I personally experienced a (likely much more minor) version of this around 10 years ago, in observing the justification of blatant and bald-faced lies done by some of the more extreme (though relative to me at the time, these people were barely extreme) people on my end of the political spectrum. This wasn't some "EUREKA!" moment where I cast off my previous beliefs in one fell swoop, but I was compelled to analyze the empirical, logical, and philosophical bases of my ideology at the time, resulting in me, over time, learning to throw away some (many? Most? That might be too optimistic) of the more absurd policy positions that I used to support before.

So I know it's possible, but I honestly doubt that this will or would cause any sort of meaningful shift at the national level.
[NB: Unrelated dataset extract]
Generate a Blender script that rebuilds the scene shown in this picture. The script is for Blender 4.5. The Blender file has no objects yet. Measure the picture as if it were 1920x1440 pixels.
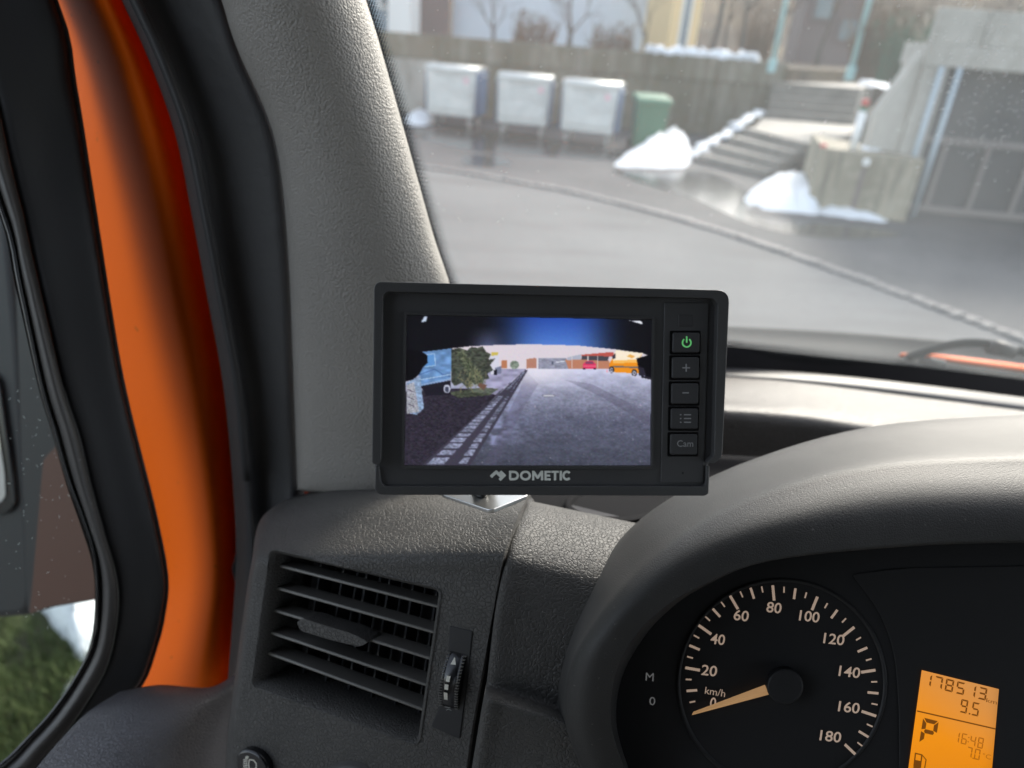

Not because of the control that the left has over academia and journalism, but mainly because people just don't really tend to think things through like that. There will likely be some people who go through something similar to what I did, but there will also likely be some people who become more sold on the correctness of the ideology because they enjoy and admire the bloodthirstiness openly displayed by the slaughter-apologists, and it's pretty much impossible to tell which number will be higher, or who will be in which category.

Personally I expect the views of a lot of people on the far left to have shifted about specifically, narrowly, Palestinian culture and its current capacity for peaceful statehood. I expect it to become somewhat less fashionable on the left to justify brutality by Palestinian militants against Israel and the general sympathy toward it among the Palestinian populace, even for people who consider Israel an obviously bad settler colonialist apartheid state on the wrong side of history.

Do I expect that shift to translate into a proportional priors update on related issues domestically? Not really. I think it's too easy to rationalize away as, no, that's them, that's unique, it's a regrettable but isolated case, the situation over here isn't like the situation over there, and the people we're talking about over here aren't like the people over there.

I'm an American thinking about the response from the American far left about American immigration policy and culture issues, though. The needle movement elsewhere on domestic issues may be more dramatic.

OP might be speaking from a german perspective. Germany has recently gained a large population of arab/muslim immigrants, whose views on Israel (open celebration of the Hamas attacks) have now opened a new conversation on "do we really want people like that in our country?" The issue has given a clear example of what can be bad about unrestricted immigration, disqualfying unrestricted immigration optimism and validating the points of the right.

It being about antisemitism also means that the normal oppression hierarchy doesn't apply, and that it's harder to dismiss the critics as Nazis, which helps the topic along.

The premise is supposed to be "I've noticed that the people who keep banging on about equality and justice and nonviolence are actually just as bloodthirsty and vile as they paint their enemies to be, maybe that means they're lying about other things as well" but in practice it doesn't really work like that at all as the second half of that never comes into play.

I'm not saying no one has ever changed their minds on account of discovering that some of their co-partisans were extremists, but it's not common. If anything, it's more typical to find people doubling down and insisting the criticism is a vicious smear and further proof of their adversaries' derangement.